Some might suggest that this problem could be easily fixed by merely using an LLC formed in a state which does restrict a creditor’s remedy to a charging order in such cases. They would be wrong. The problem is that in a case involving a New York judgment, the court will apply New York law to grant a turnover order and not the law of the state of the LLC’s formation.

It might be possible to improve the odds that a creditor with a turnover order would be limited to only the economic interest through better drafting of the LLC’s operating agreement. In this scenario, a member’s economic interest and other interests (voting rights and the like) would be carefully bifurcated, with the economic interest being transferrable and the other interests being non-transferrable.

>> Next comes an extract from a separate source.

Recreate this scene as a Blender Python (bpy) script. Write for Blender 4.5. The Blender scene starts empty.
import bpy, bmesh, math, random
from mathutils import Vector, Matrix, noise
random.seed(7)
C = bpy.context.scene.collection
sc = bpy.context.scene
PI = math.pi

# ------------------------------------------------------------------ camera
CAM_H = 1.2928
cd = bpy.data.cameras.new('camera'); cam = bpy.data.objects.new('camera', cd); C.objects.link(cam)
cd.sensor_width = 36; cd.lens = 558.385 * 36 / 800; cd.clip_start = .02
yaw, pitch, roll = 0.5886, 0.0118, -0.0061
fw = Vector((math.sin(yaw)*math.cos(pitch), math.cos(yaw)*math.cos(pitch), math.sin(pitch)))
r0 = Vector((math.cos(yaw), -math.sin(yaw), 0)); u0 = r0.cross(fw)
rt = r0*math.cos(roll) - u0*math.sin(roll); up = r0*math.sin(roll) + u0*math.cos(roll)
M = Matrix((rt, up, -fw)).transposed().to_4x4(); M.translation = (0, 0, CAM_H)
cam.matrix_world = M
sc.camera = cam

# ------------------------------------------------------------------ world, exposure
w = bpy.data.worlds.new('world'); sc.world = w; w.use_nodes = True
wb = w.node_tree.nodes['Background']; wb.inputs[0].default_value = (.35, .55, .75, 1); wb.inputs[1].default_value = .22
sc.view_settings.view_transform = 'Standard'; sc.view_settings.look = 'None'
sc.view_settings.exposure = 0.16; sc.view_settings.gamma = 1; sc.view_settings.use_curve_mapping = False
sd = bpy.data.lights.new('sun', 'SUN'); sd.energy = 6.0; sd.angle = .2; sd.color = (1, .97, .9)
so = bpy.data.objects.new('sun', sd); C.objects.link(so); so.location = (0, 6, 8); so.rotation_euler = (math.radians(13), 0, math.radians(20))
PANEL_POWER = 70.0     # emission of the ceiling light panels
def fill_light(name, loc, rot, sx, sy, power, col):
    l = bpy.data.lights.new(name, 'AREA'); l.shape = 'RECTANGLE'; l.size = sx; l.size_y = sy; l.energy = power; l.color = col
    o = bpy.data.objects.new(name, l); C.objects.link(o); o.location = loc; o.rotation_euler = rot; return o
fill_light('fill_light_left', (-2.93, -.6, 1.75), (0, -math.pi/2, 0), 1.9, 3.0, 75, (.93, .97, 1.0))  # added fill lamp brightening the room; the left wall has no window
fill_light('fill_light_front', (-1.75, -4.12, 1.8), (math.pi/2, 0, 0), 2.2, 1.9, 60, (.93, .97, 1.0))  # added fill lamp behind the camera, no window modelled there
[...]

The problem with this approach, however, is that one would have to wait for a test case to find out if it works. And nobody like to be the test case.

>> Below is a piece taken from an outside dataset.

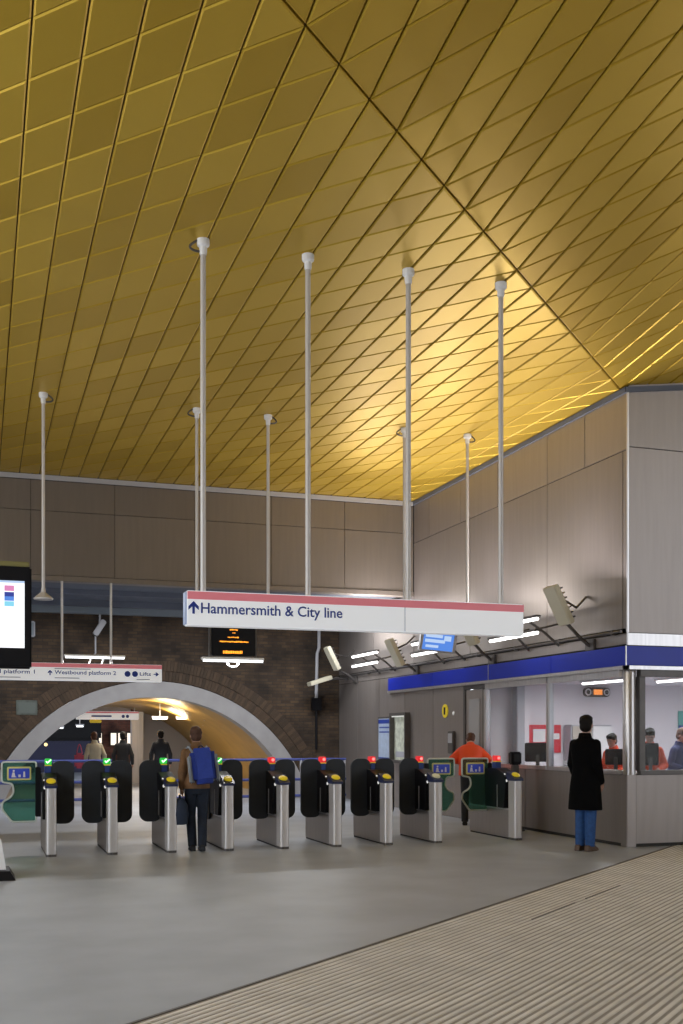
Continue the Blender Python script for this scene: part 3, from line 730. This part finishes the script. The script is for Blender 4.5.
# pole with flared disc
B = empty('pole_speaker', (.84, 15.77, 0), 0, 'ceiling pole ending in a flat flared disc beside the black monitor', 'speaker')
rod(B, 0, 0, 3.5, CZ, .024, 1)
mb = MB(); mb.lathe([(.025, 3.62), (.035, 3.55), (.10, 3.50), (.13, 3.47), (.13, 3.45), (.02, 3.44)], (0, 0, 0), 24); mb.build('disc', M['pole'], B, smooth=True)

# platform sign under the bulkhead
S = empty('platform_sign', (1.4, BY-.05, 0), 0, 'white sign for platform 1, Westbound platform 2 and lifts hanging below the bulkhead', 'sign')
X0, X1, Z0, Z1 = -2.6, 3.278-1.4, 2.555, 2.88
mb = MB(); mb.box(X0, X1, 0, .14, Z0, Z1, .008); mb.build('sign_body', M['sign_white'], S)
mb = MB(); mb.box(X0, X1, -.004, 0, 2.80, 2.875); mb.build('band', M['sign_pink'], S)
def px(x): return x-1.4
text('lettering', 'Eastbound platform 1', px(-.20), px(.95), 2.65, 2.748, -.001, M['sign_blue'], S)
text('lettering', 'Westbound platform 2', px(1.30), px(2.42), 2.65, 2.748, -.001, M['sign_blue'], S)
text('lettering', 'Lifts', px(2.86), px(3.07), 2.67, 2.74, -.001, M['sign_blue'], S)
mb = MB()
ax, az = px(1.22), 2.70
mb.prism([(ax-.01, az-.05), (ax+.01, az-.05), (ax+.01, az+.01), (ax+.04, az-.02), (ax+.04, az+.01), (ax, az+.05), (ax-.04, az+.01), (ax-.04, az-.02), (ax-.01, az+.01)], 'xz', -.004, 0)
mb.build('arrow', M['sign_blue'], S); mb = MB()
ax = px(3.17)
mb.prism([(ax-.05, az-.01), (ax, az-.01), (ax-.02, az-.035), (ax+.01, az-.035), (ax+.05, az), (ax+.01, az+.035), (ax-.02, az+.035), (ax, az+.01), (ax-.05, az+.01)], 'xz', -.004, 0)
mb.build('arrow', M['sign_blue'], S)
for x in (2.63, 2.77):
    mb = MB(); mb.lathe([(.055, -.005), (.055, 0)], (px(x), 0, 2.70), 20, 'y'); mb.build('symbol', M['sign_blue'], S)
mb = MB()
for a, b, z in ((1.3, 1.95, 2.775), (1.3, 1.75, 2.605), (2.8, 3.05, 2.60), (-.9, .7, 2.605)): mb.box(px(a), px(b), -.003, 0, z-.009, z+.009)
mb.build('small_print', M['line'], S)
for x in (1.437, 2.331, -.6):
    mb = MB(); mb.tube([(px(x), .06, Z1-.02), (px(x), .06, 4.41)], .022, 10); mb.build('hanger_rod', M['pole'], S, smooth=True)
t = empty('light_batten', (1.98-1.4, .10, Z1)); t.parent = S
mb = MB(); mb.box(-.50, .62, -.04, .04, .13, .17, .006); mb.build('housing', M['white'], t)
mb = MB(); mb.tube([(-.48, -.03, .12), (.60, -.03, .12)], .02); mb.build('lamp_tube', M['tube_cool'], t)
for x in (-.05, .18):
    mb = MB(); mb.tube([(x, 0, -.01), (x+.03, 0, .08), (x, 0, .14)], .014, 6); mb.build('bracket', M['white'], t)

# black display at the edge
t = empty('display_monitor', (-.15, 10.4, 0), 0, 'big black display with bright white screen at the photo edge', 'display')
mb = MB(); mb.box(-.62, .60, 0, .16, 2.165, 3.10, .015); mb.build('casing', M['black'], t)
mb = MB(); mb.box(-.62, .58, .0, .16, 3.10, 3.145, .006); mb.build('top_rail', M['olive'], t)
mb = MB(); mb.box(-.54, .537, -.006, 0, 2.35, 2.965); s_ = mb.build('screen', M['screen_white'], t)
for x0, x1, z0, z1, m in ((.36, .445, 2.87, 2.92, 'screen_pink'), (.36, .445, 2.82, 2.86, 'screen_navy'), (.36, .445, 2.78, 2.82, 'screen_blue'), (.36, .445, 2.73, 2.775, 'screen_cyan'), (-.54, .537, 2.945, 2.965, 'screen_light')):
    mb = MB(); mb.box(x0, x1, -.009, -.006, z0, z1); mb.build('screen_block', M[m], s_)
for x in (-.45, .0): rod(t, x, .08, 3.14, CZ, .026, 0)
# freestanding stand at the edge
t = empty('display_stand', (0, 12.35, 0), 0, 'white leaflet stand on a black base at the photo edge below the display', 'stand')
mb = MB(); mb.loft([[(-.5, -.30, .0), (.36, -.30, 0), (.36, .25, 0), (-.5, .25, 0)], [(-.5, -.26, .10), (.30, -.26, .10), (.30, .22, .10), (-.5, .22, .10)]]); mb.build('base', M['black'], t)
mb = MB(); mb.loft([[(-.45, -.12, .10), (.265, -.12, .10), (.265, .12, .10), (-.45, .12, .10)], [(-.45, -.08, .42), (.215, -.08, .42), (.215, .08, .42), (-.45, .08, .42)]]); mb.build('body', M['white'], t)
mb = MB(); mb.box(-.42, .20, -.008, .008, .42, 1.35, .003); mb.build('panel', glass_mat('stand_glass', (.75, .85, .85), .8), t)

# ------------------------------------------------------------------ ticket gates
GY = 14.25
def rr(mb, x0, x1, z0, z1, r, y0, y1): mb.prism(rrect(x0, x1, z0, z1, r), 'xz', y0, y1)
def flap(parent, s, u0):
    """glass wide-aisle flap, s = side (+1 to +x)"""
    pl = [(0, 1.187), (.44, 1.187), (.44, .92), (.31, .90), (.29, .83), (.29, .77), (.33, .71), (.43, .66), (.44, .56), (.31, .385), (0, .385)]
    pts = rounded([(s*(u0+u), z) for u, z in pl], .035)
    mb = MB(); mb.prism(pts, 'xz', .925, .94); f = mb.build('glass_flap', M['green_glass'], parent)
    mb = MB(); mb.tube([(u, .932, z) for u, z in pts], .014, 8, closed=True); mb.build('rim', M['flap_edge'], f, smooth=True)
    a, b = sorted((s*(u0+.08), s*(u0+.36)))
    mb = MB(); rr(mb, a-.015, b+.015, .945, 1.125, .02, .912, .923); pn = mb.build('panel_border', M['flap_yellow'], f)
    mb = MB(); rr(mb, a+.008, b-.008, .968, 1.102, .012, .904, .911); mb.build('panel', M['flap_blue'], f)
    mb = MB(); c = (a+b)/2
    mb.lathe([(.014, .900), (.014, .904)], (c-.07, 0, 1.07), 10, 'y')
    mb.prism([(c-.085, 1.05), (c-.06, 1.05), (c-.05, 1.0), (c-.03, .985), (c-.1, .985)], 'xz', .900, .904)
    mb.box(c-.01, c+.02, .900, .904, .985, 1.02); mb.prism([(c+.05, .985), (c+.08, .985), (c+.075, 1.06), (c+.055, 1.06)], 'xz', .900, .904)
    mb.build('pictogram', M['poster_white'], f)
    mb = MB(); mb.box(*sorted((s*(u0-.06), s*(u0+.012))), .90, .965, .45, 1.12, .008); mb.build('hinge', M['black'], f)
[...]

Otherwise, the best way to protect an LLC interest in New York is the same as it is everywhere else and the same as it has always been: Have the LLC interest held in something that is not likely to suffer a judgment, such as a trust. Although somewhat complicated from a business planning perspective, this can be accomplished where the ultimate beneficial owner is an operating business too, like Saadia Square. The downside is that if the operating business will not be able to pledge the LLC interests as collateral for loans if needed. But there is no perfect solution.

Because of the direction in which New York’s court decisions are going on this subject, which is pro-turnover order, New York’s limited liability law is at risk of effectively losing one of the key reasons that LLCs are formed, which is for the so-called charging order protection. This creates a great deal of uncertainty in business planning. Frankly, the New York State Assembly should take up the issue and consider a fix — make the charging order remedy exclusive like it is in most states.